Supplied data >>
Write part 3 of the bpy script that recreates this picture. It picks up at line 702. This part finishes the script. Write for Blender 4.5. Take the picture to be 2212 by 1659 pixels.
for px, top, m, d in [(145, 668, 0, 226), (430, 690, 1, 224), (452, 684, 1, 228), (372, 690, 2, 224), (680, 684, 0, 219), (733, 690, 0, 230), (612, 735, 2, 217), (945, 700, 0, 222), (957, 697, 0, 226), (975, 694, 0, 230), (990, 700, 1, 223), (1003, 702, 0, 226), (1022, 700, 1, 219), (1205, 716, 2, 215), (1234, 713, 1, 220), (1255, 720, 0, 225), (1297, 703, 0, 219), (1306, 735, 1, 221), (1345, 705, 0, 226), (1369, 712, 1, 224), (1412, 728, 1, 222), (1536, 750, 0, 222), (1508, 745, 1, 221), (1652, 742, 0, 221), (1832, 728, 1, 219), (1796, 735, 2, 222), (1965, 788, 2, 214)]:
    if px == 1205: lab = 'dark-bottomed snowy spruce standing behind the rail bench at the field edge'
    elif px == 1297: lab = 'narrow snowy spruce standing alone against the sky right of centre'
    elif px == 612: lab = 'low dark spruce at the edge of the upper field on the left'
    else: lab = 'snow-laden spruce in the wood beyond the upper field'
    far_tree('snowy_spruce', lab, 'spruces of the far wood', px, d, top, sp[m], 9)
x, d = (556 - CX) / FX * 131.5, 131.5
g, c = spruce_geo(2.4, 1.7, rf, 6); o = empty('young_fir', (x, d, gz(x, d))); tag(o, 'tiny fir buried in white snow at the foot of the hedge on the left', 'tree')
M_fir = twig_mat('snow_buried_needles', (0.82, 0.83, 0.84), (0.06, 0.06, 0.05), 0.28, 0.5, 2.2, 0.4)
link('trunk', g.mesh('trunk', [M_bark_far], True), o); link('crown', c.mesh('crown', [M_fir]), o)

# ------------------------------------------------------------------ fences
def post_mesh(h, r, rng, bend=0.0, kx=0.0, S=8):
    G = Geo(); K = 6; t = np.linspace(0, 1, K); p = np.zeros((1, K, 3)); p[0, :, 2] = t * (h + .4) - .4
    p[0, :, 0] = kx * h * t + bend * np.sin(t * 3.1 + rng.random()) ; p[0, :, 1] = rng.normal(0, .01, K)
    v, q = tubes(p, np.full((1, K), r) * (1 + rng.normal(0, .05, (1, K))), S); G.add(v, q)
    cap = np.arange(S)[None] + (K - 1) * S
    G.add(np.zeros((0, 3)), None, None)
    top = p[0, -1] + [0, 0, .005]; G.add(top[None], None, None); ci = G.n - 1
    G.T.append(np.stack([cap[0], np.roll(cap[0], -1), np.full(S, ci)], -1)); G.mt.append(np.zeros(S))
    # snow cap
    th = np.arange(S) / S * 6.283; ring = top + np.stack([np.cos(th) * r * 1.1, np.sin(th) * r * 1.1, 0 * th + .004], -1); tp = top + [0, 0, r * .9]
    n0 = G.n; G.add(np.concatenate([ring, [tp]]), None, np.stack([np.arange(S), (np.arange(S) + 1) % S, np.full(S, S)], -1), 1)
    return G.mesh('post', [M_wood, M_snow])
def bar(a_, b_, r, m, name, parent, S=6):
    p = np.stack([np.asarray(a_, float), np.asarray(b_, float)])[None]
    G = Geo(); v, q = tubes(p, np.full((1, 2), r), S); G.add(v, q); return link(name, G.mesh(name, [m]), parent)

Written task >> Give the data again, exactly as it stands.

Response below >>
Write part 3 of the bpy script that recreates this picture. It picks up at line 702. This part finishes the script. Write for Blender 4.5. Take the picture to be 2212 by 1659 pixels.
for px, top, m, d in [(145, 668, 0, 226), (430, 690, 1, 224), (452, 684, 1, 228), (372, 690, 2, 224), (680, 684, 0, 219), (733, 690, 0, 230), (612, 735, 2, 217), (945, 700, 0, 222), (957, 697, 0, 226), (975, 694, 0, 230), (990, 700, 1, 223), (1003, 702, 0, 226), (1022, 700, 1, 219), (1205, 716, 2, 215), (1234, 713, 1, 220), (1255, 720, 0, 225), (1297, 703, 0, 219), (1306, 735, 1, 221), (1345, 705, 0, 226), (1369, 712, 1, 224), (1412, 728, 1, 222), (1536, 750, 0, 222), (1508, 745, 1, 221), (1652, 742, 0, 221), (1832, 728, 1, 219), (1796, 735, 2, 222), (1965, 788, 2, 214)]:
    if px == 1205: lab = 'dark-bottomed snowy spruce standing behind the rail bench at the field edge'
    elif px == 1297: lab = 'narrow snowy spruce standing alone against the sky right of centre'
    elif px == 612: lab = 'low dark spruce at the edge of the upper field on the left'
    else: lab = 'snow-laden spruce in the wood beyond the upper field'
    far_tree('snowy_spruce', lab, 'spruces of the far wood', px, d, top, sp[m], 9)
x, d = (556 - CX) / FX * 131.5, 131.5
g, c = spruce_geo(2.4, 1.7, rf, 6); o = empty('young_fir', (x, d, gz(x, d))); tag(o, 'tiny fir buried in white snow at the foot of the hedge on the left', 'tree')
M_fir = twig_mat('snow_buried_needles', (0.82, 0.83, 0.84), (0.06, 0.06, 0.05), 0.28, 0.5, 2.2, 0.4)
link('trunk', g.mesh('trunk', [M_bark_far], True), o); link('crown', c.mesh('crown', [M_fir]), o)

# ------------------------------------------------------------------ fences
def post_mesh(h, r, rng, bend=0.0, kx=0.0, S=8):
    G = Geo(); K = 6; t = np.linspace(0, 1, K); p = np.zeros((1, K, 3)); p[0, :, 2] = t * (h + .4) - .4
    p[0, :, 0] = kx * h * t + bend * np.sin(t * 3.1 + rng.random()) ; p[0, :, 1] = rng.normal(0, .01, K)
    v, q = tubes(p, np.full((1, K), r) * (1 + rng.normal(0, .05, (1, K))), S); G.add(v, q)
    cap = np.arange(S)[None] + (K - 1) * S
    G.add(np.zeros((0, 3)), None, None)
    top = p[0, -1] + [0, 0, .005]; G.add(top[None], None, None); ci = G.n - 1
    G.T.append(np.stack([cap[0], np.roll(cap[0], -1), np.full(S, ci)], -1)); G.mt.append(np.zeros(S))
    # snow cap
    th = np.arange(S) / S * 6.283; ring = top + np.stack([np.cos(th) * r * 1.1, np.sin(th) * r * 1.1, 0 * th + .004], -1); tp = top + [0, 0, r * .9]
    n0 = G.n; G.add(np.concatenate([ring, [tp]]), None, np.stack([np.arange(S), (np.arange(S) + 1) % S, np.full(S, S)], -1), 1)
    return G.mesh('post', [M_wood, M_snow])
def bar(a_, b_, r, m, name, parent, S=6):
    p = np.stack([np.asarray(a_, float), np.asarray(b_, float)])[None]
    G = Geo(); v, q = tubes(p, np.full((1, 2), r), S); G.add(v, q); return link(name, G.mesh(name, [m]), parent)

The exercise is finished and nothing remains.